** START **

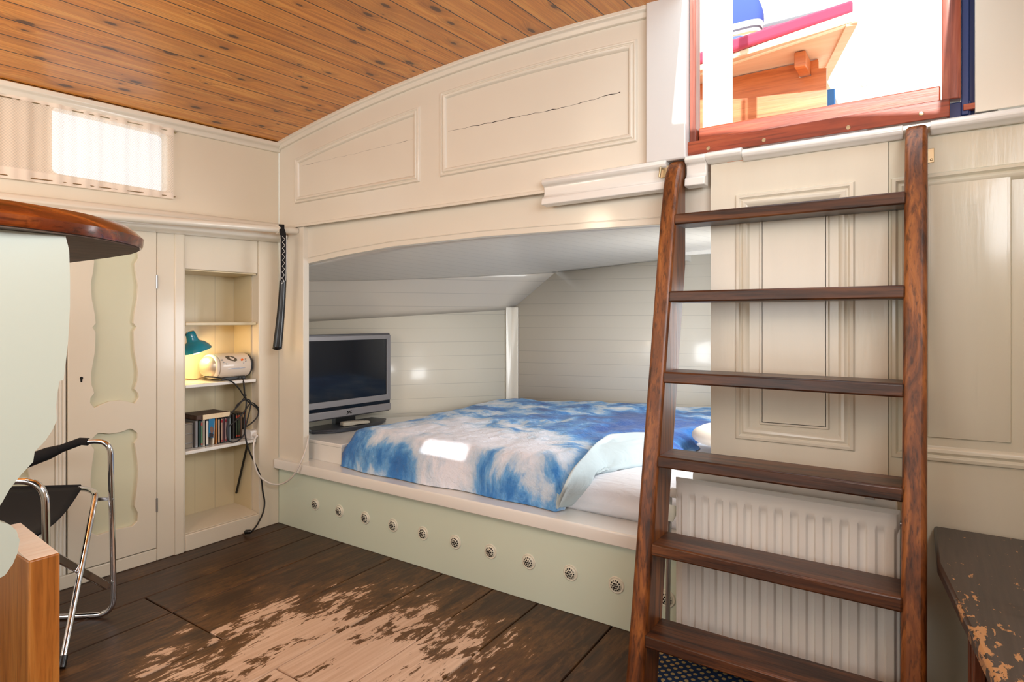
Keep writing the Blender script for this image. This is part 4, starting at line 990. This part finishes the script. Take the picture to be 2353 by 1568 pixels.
b = MB(); b.tube(spline([at(426, 871, X=-.05), at(446, 873, X=-.04), at(466, 867, X=-.03), at(480, 865.5, X=-.02)], 8), .003, 8); tag(b.obj('lamp_cord', plain('gold_cord', (150, 116, 66), .5), smooth=60), 'thin pale cord on the shelf between lamp and radio', 'cord')

# ------------------------------------------------------------------ PIPE, SHOE HORN
pip = MB(); pa, pb2 = at(683, 531, Y=-.0), at(330, 503, X=.125)
pa.y = -.002
dirp = (pb2 - pa).normalized(); pe = pa + dirp * 2.4
pip.tube([pa, pe], .0165, 18)
for t_ in (.095, .115):
    c = pa + dirp * t_; pip.tube([c - dirp * .012, c + dirp * .0], .021, 18)
tag(pip.obj('curtain_pipe', M['cream'], smooth=40, origin=pa), 'cream painted pipe running above the bookcase into the corner', 'pipe')
hx = at(641, 521, X=.13); sd = (pa - hx); tp = hx.copy(); tt = (hx.x - pa.x) / dirp.x; onp = pa + dirp * ((hx.y - pa.y) / dirp.y)
top = onp + Vector((.0, 0, .019)); lowp = at(637, 802, X=.15)
sh = thing('shoe_horn', 'long black shoe horn with white lacing hanging from the cream pipe', 'shoe horn', (onp.x + .02, onp.y, lowp.z))
blade = MB()
sidev = Vector((.55, .83, 0)).normalized(); nv = Vector((.83, -.55, 0))
def bp_(t):
    c = Vector((onp.x + .034, onp.y - .012, onp.z - .01)).lerp(Vector((lowp.x, lowp.y, lowp.z)), t); c += Vector((0, .012, 0)) * math.sin(PI * t); return c
def bw(u, v):
    t = .18 + .82 * v; w = (.0135 + .0075 * t * t)
    a = (u - .5) * 2; c = bp_(t)
    return tuple(c + sidev * w * a + nv * (.010 * (1 - a * a)) + Vector((0, 0, -.006 * (1 - a * a) * (v > .98))))
blade.grid(bw, 12, 40)
o = blade.obj('blade', M['black_plastic'], sh, smooth=70); md = o.modifiers.new('thickness', 'SOLIDIFY'); md.thickness = .004; md.offset = 0
gp = MB()
def gw(u, v):
    w = .0130; a = (u - .5) * 2
    if v < .3:
        an = PI * (1 - v / .3) ; r = .023
        c = Vector((onp.x, onp.y, onp.z)) + Vector((nv.x * r * math.cos(an) , nv.y * r * math.cos(an), r * math.sin(an)))
        return tuple(c + sidev * w * a)
    t = (v - .3) / .7 * .42; c = bp_(t); c0 = Vector((onp.x + nv.x * .023, onp.y + nv.y * .023, onp.z)); k = min(1, (v - .3) / .12)
    return tuple(c0.lerp(c + nv * (.006 + .005 * (1 - a * a)), k) + sidev * w * a + Vector((0, 0, -(1-k) * 0)))
gp.grid(gw, 8, 50); o = gp.obj('leather_grip', M['black_fabric'], sh, smooth=70); md = o.modifiers.new('thickness', 'SOLIDIFY'); md.thickness = .004; md.offset = 1
zz = MB(); zp = []
for k in range(17):
    t = .05 + .40 * k / 16; zp.append(bp_(t) + nv * .0185 + sidev * (.006 if k % 2 else -.006))
zz.tube(zp, .0012, 6)
for s_ in (-1, 1): zz.tube([bp_(.04 + .38 * k / 8) + nv * .0125 + sidev * s_ * .0128 for k in range(9)], .0011, 6)
zz.obj('lacing', M['rope'], sh)

# ------------------------------------------------------------------ LACE CURTAIN
cu_ = thing('lace_curtain', 'cream lace net curtain across the small high window', 'curtain', (.015, -1.1, 1.6))
def zt_(y): return 1.941 + (y + .553) * .04
def zb2(y): return 1.622 + (y + .557) * .032
def lace(u, v):
    y = -1.75 + u * (1.75 - .556); z = zb2(y) + v * (zt_(y) - zb2(y))
    y2 = y + (.03 * (1 - v) * 0)
    x = .018 + .004 * math.sin(y * 55) + .003 * math.sin(y * 131 + 1) + .006 * noise.noise(Vector((y * 9, z * 6, 0)))
    return (x, y2, z)
b = MB(); b.grid(lace, 160, 16); b.obj('lace_panel', M['lace'], cu_, smooth=80)
for zf, ye in ((zt_, -.538), (zb2, -.545)):
    b = MB(); b.tube([(.016, -1.8, zf(-1.8) - (.012 if zf is zt_ else -.012)), (.016, ye, zf(ye) - (.012 if zf is zt_ else -.012))], .0022, 6); b.lathe([(.004, 0), (.003, .012)], (.0, ye - .002, zf(ye) - (.012 if zf is zt_ else -.012)), (1, 0, 0), 8); b.obj('rod', M['brass'], cu_)

# ------------------------------------------------------------------ BAR COUNTER on the left
cnt = thing('bar_counter', 'bar counter with thick varnished top over a wavy mint white panel', 'counter', (1.55, -1.9, .2))
out = [(1.70, -2.9), (1.70, -1.66)] + [tuple(p[:2]) for p in spline([(1.697, -1.62, 0), (1.665, -1.515, 0), (1.60, -1.425, 0), (1.53, -1.37, 0), (1.43, -1.343, 0)], 6)] + [(1.30, -1.335), (.98, -1.335), (.98, -2.9)]
b = MB(); b.loft([[(x, y, z) for x, y in offset(out, o_)] for z, o_ in ((1.222, .002), (1.226, 0), (1.240, -.002), (1.252, .010), (1.264, .026), (1.266, .034))])
b.obj('counter_top', [M['counter']], cnt, smooth=50)
b = MB(); b.prism(offset(out, .006), 'z', 1.2195, 1.2225); u_ = b.obj('underside', M['counter_under'], cnt); u_['label'] = 'grey brown unvarnished underside'
pf = [(150, 541), (159, 575), (161, 640), (161, 700), (159, 745), (156, 790), (151, 835), (146, 874), (137, 876), (132, 905), (129, 935), (131, 965), (120, 990), (103, 1015), (80, 1038), (76, 1062), (48, 1092), (22, 1125), (5, 1155), (-12, 1180), (2, 1200), (22, 1206), (38, 1220), (45, 1242), (41, 1270), (30, 1296), (12, 1322), (-10, 1335), (-25, 1350)]
PP = [at(u, v, X=1.66) for u, v in pf]; PP = [(q.y, q.z) for q in PP]
poly = [(-2.7, 1.219), (PP[0][0], 1.219)] + PP + [(PP[-1][0] - .06, PP[-1][1]), (PP[-1][0] - .06, .0), (-2.7, 0)]
b = MB(); b.prism(poly, 'x', 1.632, 1.66); b.obj('support_panel', M['mint'], cnt, bevel=.005, smooth=40)
# beech post
pz = .655
pst = thing('beech_upright', 'thick oiled beech upright with pale end grain in the near left corner', 'post', (1.48, -1.545, 0))
b = MB(); b.box((1.36, -1.5684, 0), (1.551, -1.521, pz)); b.obj('board', M['beech'], pst, bevel=.003)
b = MB(); b.prism([(1.362, pz), (1.549, pz), (1.549, pz + .001), (1.362, pz + .02)], 'y', -1.567, -1.523); b.obj('end_grain_cap', M['beech_end'], pst, bevel=.001)

# ------------------------------------------------------------------ FOLDING CHAIR
ch = thing('folding_chair', 'chrome folding chair with black canvas seat under the bar counter', 'chair', (.5, -1.15, 0))
R = .0098
A0 = at(250, 1415, Z=R); fb = Vector((-.5, -.866, 0))          # near-wall side frame, front corner and direction to the back
lat = Vector((.45, -.345, 0))
def frame(base, ztop):
    c = [base + fb * .52 + Vector((0, 0, .0)), base, base + Vector((0, 0, ztop - R)), base + fb * .10 + Vector((0, 0, ztop - R - .0)), base + fb * .52 + Vector((0, 0, ztop - R - .16))]
    return c
ztp = .645
pa_ = [at(60, 1421, Z=R), at(258, 1408, Z=R), at(240, 1000, Z=.66) * 0 + Vector((at(258, 1408, Z=R).x, at(258, 1408, Z=R).y, 0)) + Vector((0.035, -.02, .655))]
AB = at(262, 1412, Z=R); AT = Vector((AB.x + .0, AB.y - .012, .64))
Aback = at(60, 1422, Z=R)
dA = (Aback - AB).normalized()
k1 = AT + dA * .10 + Vector((0, 0, .0)); k2 = AT + dA * .34 + Vector((0, 0, -.09))
tubA = round_path([Aback + dA * .15, AB, AT, k1, k2], .065, 8)
b = MB(); b.tube(tubA, R, 12); b.obj('side_frame', M['chrome'], ch, smooth=60)
BT = AT + Vector((.45, -.345, 0)); BB = Vector((BT.x + .0, BT.y + .012, R))
tubB = round_path([BB + dA * .5, BB, BT, BT + dA * .13, BT + dA * .36 + Vector((0, 0, -.08))], .065, 8)
b = MB(); b.tube(tubB, R, 12); b.obj('side_frame', M['chrome'], ch, smooth=60)
sl0, sl1 = AT + dA * .065, AT + dA * .34 + Vector((0, 0, -.09))
b = MB(); b.tube([AT + dA * .075 + Vector((0, 0, -.002)), k1 + Vector((0, 0, .0)), k1.lerp(k2, .3)], .014, 12); b.obj('arm_sleeve', M['black_fabric'], ch)
b = MB(); b.tube([k1.lerp(k2, .28), k1.lerp(k2, .45), k1.lerp(k2, .95)], [.015, .022, .024], 12); b.obj('arm_sleeve', M['black_fabric'], ch)
# scissor legs
LT = at(221, 1148, Z=.425); LF = at(141, 1533, Z=.008)
railA = round_path([LF, LT + Vector((0, 0, .02)), LT + Vector((0, 0, .02)) + (at(186, 1122, Z=.445) - LT).normalized() * .05, at(186, 1122, Z=.445) + dA * .012], .035, 6)
b = MB(); b.tube(railA, R, 12); b.obj('leg', M['chrome'], ch, smooth=60)
dl = (LF - LT).normalized(); b = MB(); b.tube([LF - dl * .03, LF + dl * .004], .0125, 10); b.obj('rubber_foot', M['black_plastic'], ch)
B1, B2 = at(98, 1243, Z=.40), AB + Vector((.012, -.012, .11))
def flat(a, c, h, w):
    d = (c - a).normalized(); s_ = d.cross(Vector((0, 0, 1))).normalized(); n_ = s_.cross(d)
    return MB().loft([[p + s_ * w * i + n_ * h * j for i, j in ((-1, -1), (1, -1), (1, 1), (-1, 1))] for p in (a, c)])
off_ = Vector((-.018, -.026, 0)); flat(B1 + off_, B2 + off_ * .4, .013, .0045).obj('cross_bar', M['chrome'], ch, bevel=.003)
b = MB(); b.tube([B1 + Vector((-.03, .0, 0)), B1 + Vector((.06, -.045, .012))], .021, 16); b.obj('pivot_sleeve', M['chrome'], ch)
hA = AB + Vector((0, 0, .40)); flat(LT + Vector((.002, .004, .0)), hA + Vector((0, -.004, .02)), .006, .003).obj('hinge_link', M['steel'], ch, bevel=.001)
# seat sling
b = MB(); b.tube([at(187, 1122, Z=.446) + dA * .006, at(186, 1122, Z=.445) + dA * .36], .0135, 12); b.obj('seat_sleeve', M['black_fabric'], ch)
SA0 = at(188, 1121, Z=.452); SA1 = SA0 + dA * .36; SB0 = at(60, 1236, Z=.45); SB1 = SB0 + dA * .36
def seat(u, v):
    a = SA0.lerp(SA1, v); c = SB0.lerp(SB1, v); p = a.lerp(c, u); p.z -= .035 * math.sin(PI * u); return p
b = MB(); b.grid(seat, 16, 14); o = b.obj('seat_sling', M['black_fabric'], ch, smooth=70); md = o.modifiers.new('thickness', 'SOLIDIFY'); md.thickness = .006; md.offset = 0
for p in (LT.lerp(LF, .08), LT.lerp(LF, .35), AB + Vector((0, 0, .42)), AB + Vector((0, 0, .12))):
    b = MB(); b.lathe([(.005, 0), (.004, .003), (0, .004)], p + Vector((.006, -.008, 0)), (.65, -.75, 0), 10); b.obj('rivet', M['steel'], ch)

# ------------------------------------------------------------------ LIGHT
def area(name, loc, rot, sx, sy, power, col=(1, 1, 1)):
    l = bpy.data.lights.new(name, 'AREA'); l.shape = 'RECTANGLE'; l.size = sx; l.size_y = sy; l.energy = power; l.color = col
    o = bpy.data.objects.new(name, l); COL.objects.link(o); o.location = loc; o.rotation_euler = rot; return o
def point(name, loc, power, col, r=.05):
    l = bpy.data.lights.new(name, 'POINT'); l.energy = power; l.color = col; l.shadow_soft_size = r
    o = bpy.data.objects.new(name, l); COL.objects.link(o); o.location = loc; return o
sun = bpy.data.lights.new('sun', 'SUN'); sun.energy = 6; sun.angle = math.radians(.9); sun.color = (1, .97, .92)
so_ = bpy.data.objects.new('sun', sun); COL.objects.link(so_); so_.rotation_euler = SUN.to_track_quat('-Z', 'Y').to_euler()
w = bpy.data.worlds.new('world'); S.world = w; w.use_nodes = True
bg = w.node_tree.nodes['Background']; bg.inputs[0].default_value = (.86, .94, 1, 1); bg.inputs[1].default_value = 1.5
area('rear_fill_light', (1.35, -3.0, 1.25), (PI / 2, 0, 0), 2.0, .9, 19, (.93, .97, 1))  # added fill in front of the solid rear wall, no window there
area('side_fill_light', (3.26, -1.75, 1.66), (PI / 2, 0, PI / 2), 1.6, .5, 28, (.92, .96, 1))  # added fill beside the windowless right wall, brightens the left wall
area('hatch_light', (2.54, -.38, 2.3), (0, 0, 0), .7, .76, 2, (.92, .97, 1))
area('berth_hatch_light', (1.82, 1.68, 1.62), (0, 0, 0), .4, .4, 25, (.88, .95, 1))
area('berth_end_fill_light', (2.34, .8, .95), (PI / 2, 0, PI / 2), .6, .5, 11, (.95, .98, 1))  # added to brighten the berth alcove; the end wall has no porthole
point('cabin_lamp', (.9, -1.9, 1.75), 12, (1, .83, .6), .09)
point('reading_lamp_glow', tuple(h0 + ax * .12), 1.6, (1, .66, .30), .02)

** END **

Work to complete =
Leave out the pictures and repeat the lines from the start of the material through the line with "and radio', 'cord')", inclusive.

Right answer =
Keep writing the Blender script for this image. This is part 4, starting at line 990. This part finishes the script. Take the picture to be 2353 by 1568 pixels.
b = MB(); b.tube(spline([at(426, 871, X=-.05), at(446, 873, X=-.04), at(466, 867, X=-.03), at(480, 865.5, X=-.02)], 8), .003, 8); tag(b.obj('lamp_cord', plain('gold_cord', (150, 116, 66), .5), smooth=60), 'thin pale cord on the shelf between lamp and radio', 'cord')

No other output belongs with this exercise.